When I first ordered mutton for my daughters at a restaurant, I feared it might be a traumatizing experience for them. They have been fed a steady diet of the cartoon series mistakenly titled Pleasant Goat and Big Big Wolf. What would they feel if they found out they were chowing down on their favorite character?
Not bad, as it turned out. They just shrugged and kept gobbling it up.
Arguably China's most popular television cartoon, which has spawned a wide array of merchandise, Pleasant Goat and Big Big Wolf features a lovable cadre of sheep, humorously named after Chinese homonyms. In Chinese, the sound yang can refer to one of dozens of different words, each with its own meaning and forming even more variations when coupled with other words. Thus, the male lead is called Xiyangyang, meaning happy or cheerful, with nothing to do with the ovine animal if not spelt out, and the female lead Meiyangyang being the equivalent of Minnie to Xiyangyang's Mickey.

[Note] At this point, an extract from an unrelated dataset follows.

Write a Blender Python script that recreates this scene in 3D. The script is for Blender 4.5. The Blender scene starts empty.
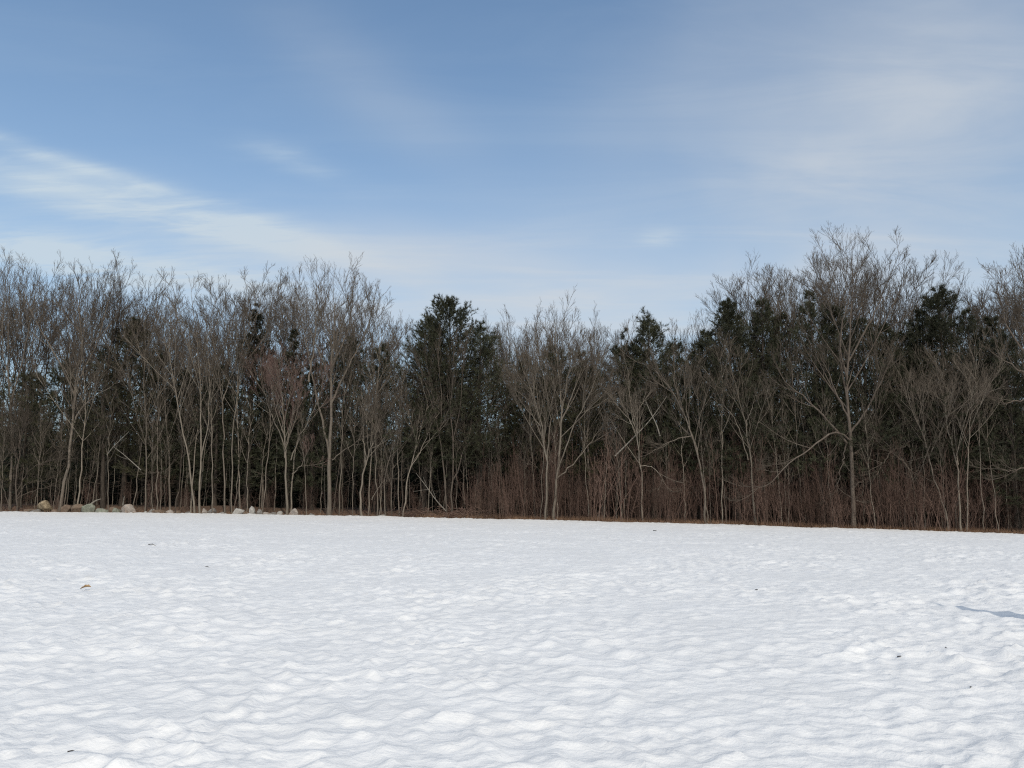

There doesn't seem to be a goat in the series, to the possible confusion of English speakers. The Mandarin word for goat is shanyang, literally mountain sheep. In my hometown on eastern China's plains with their web of canals and lakes, the default breed is huyang, or lake sheep. And we call lamb xiaoyang, small sheep. Unimaginative, isn't it, compared with specialized words like ram or wether (a castrated sheep).
There is a respected Chinese company with a long history of advertising its wool products by saying yang three times, in a child's voice. It's a cute way of reminding customers of the origin and quality of their wool. In 2008, it launched another campaign in which the other 11 zodiac animals were pronounced in the same way. The result was disastrous. While the public loved "sheep sheep sheep", they hated "pig pig pig" or "cow cow cow". It simply did not work as childish patter.
Chinese share with other cultures one major symbolic meaning of sheep, which is the characteristic of timidity or docility. While pigs, hardly adorable in the Chinese eye, put up a fight when slaughtered, sheep hardly utter a sound when shepherded to their fate. But the Christian connotation of sheep and lamb has not spilled over into the mainstream. The herd mentality of the animal, however, is acknowledged in the Chinese word for herd or mass, qun.
The Chinese word for shepherd is more often associated with the cow than with sheep. The archetypal image of a Chinese shepherd boy is one sitting on the back of a cow and roaming a rice paddy, widely different from the cowboy of the American West. The most famous Chinese shepherd who survived by herding sheep was not a child, but an emissary assigned to the northern nation of the Hun. Su Wu (140-60 BC) was detained by the Hun, but he refused to betray his own country. As a punishment, he was exiled to the grassland to be a shepherd. He did it for 19 years before he was released to return to his homeland. Now he is an icon of patriotism.